Differential Pairs

Understanding Differential Pairs in PCB Design

Differential pairs consist of two copper traces routed in parallel on a printed circuit board, carrying equal and opposite signals. This signaling method is fundamental to high-speed digital interfaces including USB, HDMI, PCIe, Ethernet, and LVDS. Because the receiver reads the voltage difference between the two traces rather than the absolute voltage of either one, differential signaling inherently rejects common-mode noise — making it far more resilient in electrically noisy environments.

Proper differential pair routing requires tight control over trace spacing, length matching, and impedance. The two traces must maintain consistent separation throughout their path to preserve the target differential impedance, typically 90Ω or 100Ω depending on the interface standard. Length mismatches between the positive and negative traces introduce timing skew that degrades signal quality at high data rates.
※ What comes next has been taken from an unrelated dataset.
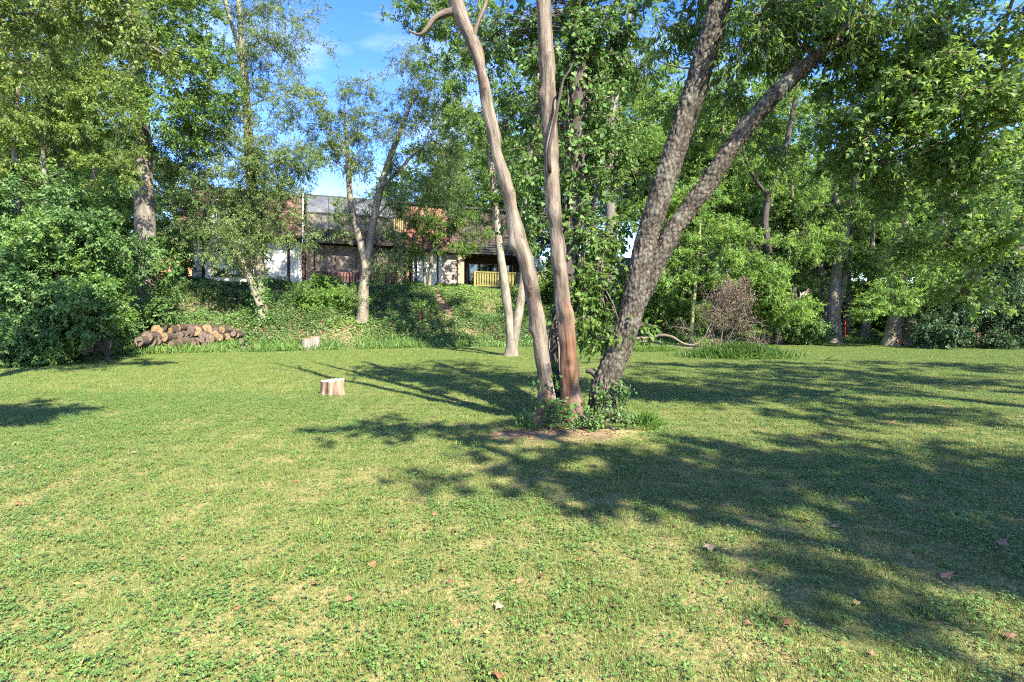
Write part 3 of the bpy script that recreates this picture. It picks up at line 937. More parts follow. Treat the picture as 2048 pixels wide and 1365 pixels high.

Why Differential Pair Constraints Must Be Enforced During Layout

In traditional PCB design workflows, differential pair violations are often caught only during post-layout design rule checks, forcing costly rework. Modern physics-driven layout tools enforce differential pair constraints during the generation process itself — maintaining correct spacing, impedance targets, and length matching as traces are routed. This approach eliminates violations before they happen and produces cleaner layouts that pass verification on the first attempt, significantly accelerating the design cycle.